Dans le secteur public, un front commun syndical réunissant les trois principales centrales syndicales du Québec a pris racine. Cette association circonstancielle représente environ 400 000 travailleurs sur un effectif public total d’environ 580 000 travailleurs (santé, éducation, ministères et leurs organismes), en excluant les employés des municipalités. L’enjeu financier est donc colossal. Le budget du Québec était de 298 milliards en 2022. La moitié de cette somme, soit environ 150 milliards de dollars, constitue la masse salariale du budget précité. Par conséquent, chaque tranche de 1 % en augmentation de salaires, pour l’ensemble de l’effectif public, représente une dépense étatique d’environ 1,5 milliard de dollars. Surgit alors le difficile équilibre entre le coût des conditions de travail des fonctionnaires ou des para-fonctionnaires avec le niveau de taxation citoyenne.

Le taux de syndicalisation québécois, tous secteurs industriels confondus, atteint 40 % de la force active. Dans le secteur public, la densité syndicale oscille à 80 %. En clair, le vote des syndiqués compte davantage au Québec que dans d’autres provinces canadiennes où la densité syndicale est plus faible. L’amplitude des services étatiques juxtaposée à la pénétration syndicale politisent rapidement les négociations collectives dans le secteur public québécois.

Par ailleurs, dans le secteur privé, les situations fluctuent selon les milieux industriels. Là où le coût des salaires est faible par rapport au chiffre d’affaires, les salaires sont excellents. C’est le cas dans l’industrie de l’aluminium ou de la pétrochimie. La situation est toutefois difficile si la part des salaires dans le budget global des entreprises est élevée ou si les matières premières sont inaccessibles. Plusieurs d’entre elles déposent simplement leur bilan et les salariés sont alors mis au ban.

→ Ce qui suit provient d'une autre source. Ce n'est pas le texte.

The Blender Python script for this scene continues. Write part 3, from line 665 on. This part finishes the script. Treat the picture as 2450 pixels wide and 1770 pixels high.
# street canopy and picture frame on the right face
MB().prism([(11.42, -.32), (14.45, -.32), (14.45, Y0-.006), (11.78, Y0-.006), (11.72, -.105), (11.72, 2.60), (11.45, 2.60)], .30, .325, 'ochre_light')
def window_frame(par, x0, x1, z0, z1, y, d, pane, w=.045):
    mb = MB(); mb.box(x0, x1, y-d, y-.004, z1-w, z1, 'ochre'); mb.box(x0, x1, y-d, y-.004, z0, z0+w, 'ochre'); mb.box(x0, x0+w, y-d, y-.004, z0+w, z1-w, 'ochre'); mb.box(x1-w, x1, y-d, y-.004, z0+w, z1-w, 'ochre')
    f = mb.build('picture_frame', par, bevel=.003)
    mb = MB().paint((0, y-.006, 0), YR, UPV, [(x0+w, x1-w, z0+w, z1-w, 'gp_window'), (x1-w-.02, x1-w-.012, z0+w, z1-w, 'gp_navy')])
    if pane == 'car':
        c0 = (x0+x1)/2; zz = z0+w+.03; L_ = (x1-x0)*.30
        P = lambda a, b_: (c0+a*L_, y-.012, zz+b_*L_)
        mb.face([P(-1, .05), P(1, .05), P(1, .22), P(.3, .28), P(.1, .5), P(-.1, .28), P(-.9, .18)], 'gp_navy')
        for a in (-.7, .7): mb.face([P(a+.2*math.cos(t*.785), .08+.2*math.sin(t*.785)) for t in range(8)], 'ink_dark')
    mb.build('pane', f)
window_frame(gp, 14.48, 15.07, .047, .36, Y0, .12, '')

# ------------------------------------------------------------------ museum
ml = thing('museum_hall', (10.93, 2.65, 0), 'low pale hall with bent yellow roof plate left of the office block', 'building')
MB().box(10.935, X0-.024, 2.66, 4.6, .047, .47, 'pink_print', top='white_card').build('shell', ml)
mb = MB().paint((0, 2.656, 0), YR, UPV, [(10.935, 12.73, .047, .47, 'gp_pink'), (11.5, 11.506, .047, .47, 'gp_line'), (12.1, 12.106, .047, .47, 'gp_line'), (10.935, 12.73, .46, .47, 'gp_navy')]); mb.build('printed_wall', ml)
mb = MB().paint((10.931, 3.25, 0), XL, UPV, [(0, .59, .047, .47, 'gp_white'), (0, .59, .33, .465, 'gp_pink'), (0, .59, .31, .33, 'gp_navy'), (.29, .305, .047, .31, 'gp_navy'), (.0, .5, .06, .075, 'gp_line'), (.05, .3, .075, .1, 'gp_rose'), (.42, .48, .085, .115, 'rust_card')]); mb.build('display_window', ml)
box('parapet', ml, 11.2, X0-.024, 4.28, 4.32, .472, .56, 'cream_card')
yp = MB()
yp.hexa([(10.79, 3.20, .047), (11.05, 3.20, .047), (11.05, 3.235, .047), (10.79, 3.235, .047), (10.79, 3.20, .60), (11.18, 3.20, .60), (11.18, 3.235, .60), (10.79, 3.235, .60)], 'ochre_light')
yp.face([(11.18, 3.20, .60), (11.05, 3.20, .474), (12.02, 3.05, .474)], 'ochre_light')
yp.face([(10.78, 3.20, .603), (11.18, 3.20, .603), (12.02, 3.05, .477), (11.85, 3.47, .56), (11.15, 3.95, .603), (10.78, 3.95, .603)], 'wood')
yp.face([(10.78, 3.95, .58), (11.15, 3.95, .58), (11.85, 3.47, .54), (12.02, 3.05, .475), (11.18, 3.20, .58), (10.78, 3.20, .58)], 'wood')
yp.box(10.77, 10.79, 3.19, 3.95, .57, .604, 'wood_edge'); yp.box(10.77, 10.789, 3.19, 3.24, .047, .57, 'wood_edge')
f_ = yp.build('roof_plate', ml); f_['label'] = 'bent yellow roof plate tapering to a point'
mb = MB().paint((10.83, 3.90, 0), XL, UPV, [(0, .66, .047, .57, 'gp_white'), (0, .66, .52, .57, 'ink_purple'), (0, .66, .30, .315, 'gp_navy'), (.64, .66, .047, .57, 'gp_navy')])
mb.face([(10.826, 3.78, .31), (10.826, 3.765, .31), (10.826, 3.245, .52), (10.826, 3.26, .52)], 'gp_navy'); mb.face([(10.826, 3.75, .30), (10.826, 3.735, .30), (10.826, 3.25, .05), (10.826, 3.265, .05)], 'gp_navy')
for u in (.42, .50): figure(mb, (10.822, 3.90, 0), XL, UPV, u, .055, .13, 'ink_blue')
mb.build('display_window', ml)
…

Jusqu’à ce jour, le gouvernement du Québec s’est plutôt bien acquitté de certaines négociations, comme celles des ingénieurs ou des avocats de l’État. Quant aux principales conventions collectives du secteur public québécois, elles prendront fin le 31 mars 2023. Le passé révèle que les négociations en vue de les renouveler peuvent prendre du temps. Idéalement, le syndicalisme tire avantage à confronter l’État à la dernière année de son mandat. Toutefois, les élections provinciales sont prévues en 2026.

À la limite, l’enjeu caché des futures négociations collectives entre l’État et le front commun syndical n’est rien de moins que la survie de la charte sociale déjà affublée par des ruptures de services. Quant au secteur privé, il offre une vaste diversité de situations allant du pire au meilleur. Qu’il s’agisse du secteur public ou du secteur privé, un dialogue social de qualité entre le patronat et les syndicats est un impératif. Les futures négociations collectives devront s’inspirer d’une pensée systémique sensible au développement de l’intelligence artificielle qui transformera l’organisation du travail. Cet enjeu est d’une importance stratégique considérable. Il sollicite un dialogue social responsable et raisonné.